Nel giugno del 1903, come s'è anticipato, Pascoli ottenne il trasferimento all'Università di Pisa, dove insegnò grammatica greca e latina fino al 1905, per poi ereditare a Bologna la cattedra di letteratura italiana del Carducci, a cui dedicò la prolusione del 9 gennaio 1906. Salvemini, invece, rimase nell'Ateneo messinese, dove diventò professore ordinario di storia moderna nel febbraio del 1906. I loro rapporti non s'interruppero, ma, anche per la distanza, si diradarono. Pascoli, tuttavia, mostrò di sentirsi ancora compagno di strada di Salvemini, cui inviò una cartolina postale che reca il timbro del 31 gennaio 1907: «Noi faremo, se tu non credi troppo orgoglio da parte mia, faremo stretti a braccio a braccio la nostra via che è veramente di ascensione alle vette serene. Infonderemo (tu non puoi non crederlo necessario!) il sangue caldo nel freddo gelido cadaverico socialismo marxista».
Poi le strade si separarono, soprattutto quando il socialismo umanitario di Pascoli diventò umanitarismo nazionalista. Il momento di massima divaricazione si ebbe a causa della campagna di Libia. Tra l'agosto e il settembre del 1911, su «La Voce» di Prezzolini, Salvemini tuonò contro il «trabocchetto tripolino» e lo «scatolone di sabbia» della Libia inadatto ai lavoratori italiani e nel primo numero dell'«Unità», il 16 dicembre successivo, non risparmierà accuse all'«inerzia incosciente» dei socialisti. Pascoli, invece, parlando a Barga il 26 novembre 1911 «per i nostri morti e feriti» nella guerra italo-turca già iniziata, pronunciò il retorico discorso La grande Proletaria si è mossa, vedendo nella conquista libica una valvola di sfogo per l'emigrazione.
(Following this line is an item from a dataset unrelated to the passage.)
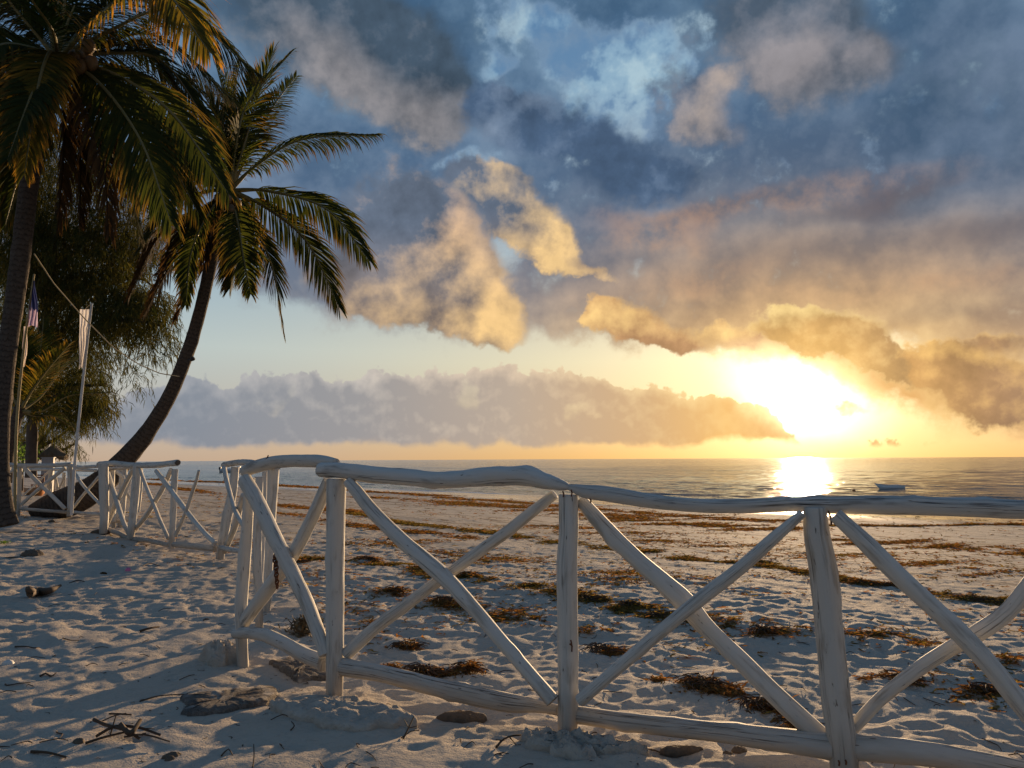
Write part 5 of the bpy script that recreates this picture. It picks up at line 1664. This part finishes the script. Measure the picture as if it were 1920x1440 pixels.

Pascoli, minato dall'etilismo e dalla cirrosi epatica, morirà precocemente di lì a pochi mesi, il 6 aprile 1912. Salvemini, che nei primi tempi messinesi oltre a qualche atteggiamento retorico, aveva anche ravvisato un fondo di sincerità nell'animo pascoliano, non perdonerà mai al compagno di strada la svolta imperialistica del 1911. Al biografo Enzo Tagliacozzo consegnerà un ritratto nettamente negativo di Pascoli. Parlando di lui, dirà che era «del tutto insincero e privo di opinioni ben radicate»; dirà che apparentemente era «tutto miele» e pareva «il Virgilio delle Georgiche», ma in realtà covava in sé tenaci rancori. Pascoli detestava D'Annunzio; tuttavia, quando passò nell'Ateneo pisano, nella prolusione inaugurale – osserverà Salvemini – esaltò l'Imaginifico, chiamandolo «fratello», e più tardi, imitando lo stesso D'Annunzio, «impugnò la tromba epica» al tempo dell'impresa libica.
Anche Salvemini detestava D'Annunzio.